Die Fahrt auf der Autobahn ist für Spaß auch nicht das Wahre. Einfach nur schnell fahren kann jeder, bei Temolimit könnens noch mehr. Man muss also richtig schnell fahren. So jenseits der 230 km/h, damit nicht irgendein aufgemotzter Klein- oder Mittelklassewagen hinter einem hängt und den Spaß versaut. Die Straße schön schmal und ein grünes Band am Rand, aber dies ist auch egal. Ein, zwei Minuten, wenns gut läuft länger und wieder ist ein Schnarcher mit 170 vor einem.
Es bleibt die kurvige Landstraße. Vielleicht mit Bäumen rechts und links, oder gar ein ganzer Wald. Manche haben sogar Berge oder Seen als Fahrtdekoration. Aber man muss sich ja auf das Fahren konzentrieren, will man nicht mit der Umgebung verschmelzen. Die Kulisse ist eh nichts weiter als ein Bonus zum Spaß des Fahrens, die könnte auch aus Plastik sein; bei typischen Autofahrgeschwindigkeiten merkt man das nicht. Die kurvige Landstraße als letztes Eldorado des spaßorientierten Fahrers, dem auch das Adjektiv sportlich aus der Reklame bekannt ist. Seltsam nur, dass man dabei die ganze Zeit die Beine nur wenig benutzt und auf dem Arsch sitzt. Was das mit Sport zu tun haben soll, wenn man nicht außerhalb des Autos trainiert, um fit für Rennen zu sein.

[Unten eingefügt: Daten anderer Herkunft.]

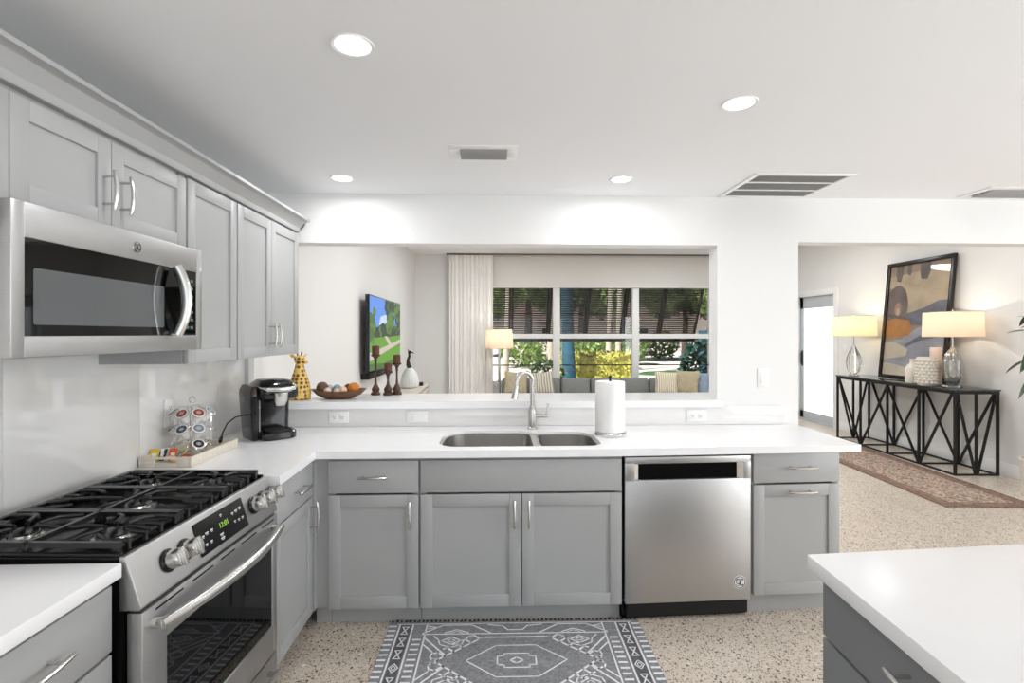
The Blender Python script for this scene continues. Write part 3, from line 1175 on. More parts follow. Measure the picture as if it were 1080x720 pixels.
vent('air_vent', -.207, .106, 2.30, 2.492, 'slim white ceiling vent with dark blades above the sink', 'vent', 'slim')
vent('air_return_grille', 1.375, 1.925, 2.648, 3.115, 'large square ceiling return grille above the column', 'vent', 'return')
vent('air_vent', 2.858, 3.40, 2.85, 3.085, 'ceiling supply vent above the wide opening to the console table', 'vent', 'supply')

# ================================================================== ON THE COUNTER
ZT = .8765
# --- coffee maker (faces the sink, its water tank towards the camera's left)
km = empty('coffee_maker', (-1.222, 2.835, ZT), R(42), 'black single-serve coffee maker in the corner of the counter', 'coffee maker')


def rr_loop(x0, x1, y0, y1, r, z, k=5):
    return [(p[0], p[1], z) for p in rrect(x0, x1, y0, y1, r, k)]


# rear column and base
MB().loft([rr_loop(-.075, .105, -.12, .125, .05, 0), rr_loop(-.078, .108, -.125, .128, .05, .006), rr_loop(-.078, .108, -.125, .128, .05, .036), rr_loop(-.074, .104, -.12, .125, .05, .042)], cap0=True).build('base', M_plastic, km)
MB().loft([rr_loop(-.075, .105, .0, .125, .03, .041), rr_loop(-.078, .110, .0, .13, .03, .22)], cap0=True).build('column', M_plastic, km)
# head overhanging the cup bay
MB().loft([rr_loop(-.082, .112, -.11, .128, .045, .212), rr_loop(-.088, .118, -.125, .132, .055, .225), rr_loop(-.088, .118, -.125, .132, .055, .265),
           rr_loop(-.080, .110, -.115, .128, .06, .292), rr_loop(-.055, .085, -.085, .105, .06, .312), rr_loop(-.02, .05, -.04, .06, .03, .318)], cap0=True).build('head', M_plastic, km, angle=50)
# silver lift handle wrapped around the lid front
pts = [(-.072, -.02, .272), (-.080, -.075, .274), (-.055, -.122, .270), (.015, -.138, .267), (.085, -.122, .270), (.110, -.075, .274), (.102, -.02, .272)]
MB().tube(pts, [.007, .009, .011, .012, .011, .009, .007], 10, sx=.7).build('lift_handle', M_steelh, km)
MB().loft([rr_loop(-.012, .042, -.118, -.05, .02, .180), rr_loop(-.02, .05, -.130, -.05, .022, .205), rr_loop(-.026, .056, -.134, -.05, .022, .250)], cap0=True).build('brew_spout', M_steelh, km)
m_ = MB().loft([rr_loop(-.05, .08, -.112, -.005, .03, .0425), rr_loop(-.05, .08, -.112, -.005, .03, .050)], cap0=True)
for i in range(6):
    m_.box(-.04, .07, -.098 + i * .015, -.093 + i * .015, .050, .0515)
m_.build('drip_tray', M_blackm, km)
tk = MB().loft([rr_loop(-.112, -.0795, -.075, .105, .012, .002), rr_loop(-.120, -.0795, -.085, .11, .014, .10), rr_loop(-.128, -.0895, -.09, .115, .014, .235)], cap0=True, cap1=False).build('water_tank', M_tank, km)
MB().loft([rr_loop(-.128, -.0895, -.09, .115, .014, .236), rr_loop(-.126, -.0895, -.088, .113, .014, .262), rr_loop(-.115, -.0905, -.075, .105, .011, .285)], cap0=True).build('tank_lid', mat('dark brown tank lid', rgb(46, 34, 28), .25), tk)
MB().box(-.0795, -.0775, -.075, .06, .05, .21).build('water_line_strip', M_steelh, km)
MB().loft([rr_loop(-.005, .055, -.085, -.03, .012, .3135), rr_loop(-.003, .053, -.083, -.032, .012, .318)], cap0=True).build('button_panel', mat('grey button panel', rgb(120, 122, 124), .3), km)

# power cord with its plug, trailing to the tray
Ki = (Matrix.Translation(km.location) @ Matrix.Rotation(R(42), 4, 'Z')).inverted()
pts = [tuple(Ki @ Vector(q)) for q in ((-1.335, 2.86, .99), (-1.345, 2.80, 1.0), (-1.352, 2.72, 1.003), (-1.348, 2.63, .985), (-1.335, 2.56, .95), (-1.322, 2.525, .938))]
pc = MB().tube(pts, .0035, 8).build('power_cord', M_blackm, km)
m_ = MB().tube([tuple(Ki @ Vector(q)) for q in ((-1.323, 2.528, .939), (-1.316, 2.508, .932), (-1.308, 2.488, .925))], [.006, .010, .008], 10)
m_.bar(Ki @ Vector((-1.309, 2.490, .9255)), Ki @ Vector((-1.302, 2.472, .919)), .003, .007)
m_.build('plug', M_plastic, pc)

# --- tray with coffee pods and packets
M_tray = mat('whitewashed wood', rgb(214, 206, 192), .7, var=.10, vscale=14, stretch=(1, 8, 8))
ty0, ty1, tx0, tx1 = 2.195, 2.585, XL + .014, -1.272
tr = empty('wooden_tray', ((tx0 + tx1) / 2, (ty0 + ty1) / 2, ZT), 0, 'whitewashed wooden tray holding coffee pods and packets', 'tray')
w, h = (tx1 - tx0) / 2, (ty1 - ty0) / 2
MB().box(-w + .012, w - .012, -h + .012, h - .012, .001, .010).build('bottom', M_tray, tr)
m_ = MB()
m_.box(-w, -w + .012, -h, h, 0, .042, .002).box(w - .012, w, -h, h, 0, .042, .002)
m_.box(-w + .012, w - .012, h - .012, h, 0, .042, .002)
m_.box(-w + .012, -.045, -h, -h + .012, 0, .042, .002).box(.045, w - .012, -h, -h + .012, 0, .042, .002)
m_.box(-.045, .045, -h, -h + .012, 0, .016, .001).box(-.045, .045, -h, -h + .012, .033, .042, .001)
m_.build('sides', M_tray, tr)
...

Aber die sind auch auf der Landstraße verboten.
Warnung: Menschen die mit Autofahren Spaß verbinden haben eine schlechte Selbstbeobachtung, Minderwertigkeitsgefühle oder Mundgeruch und sind in Gefahr fettleibig zu werden, da sie das Wie-Wort sportlich nicht recht verstanden haben.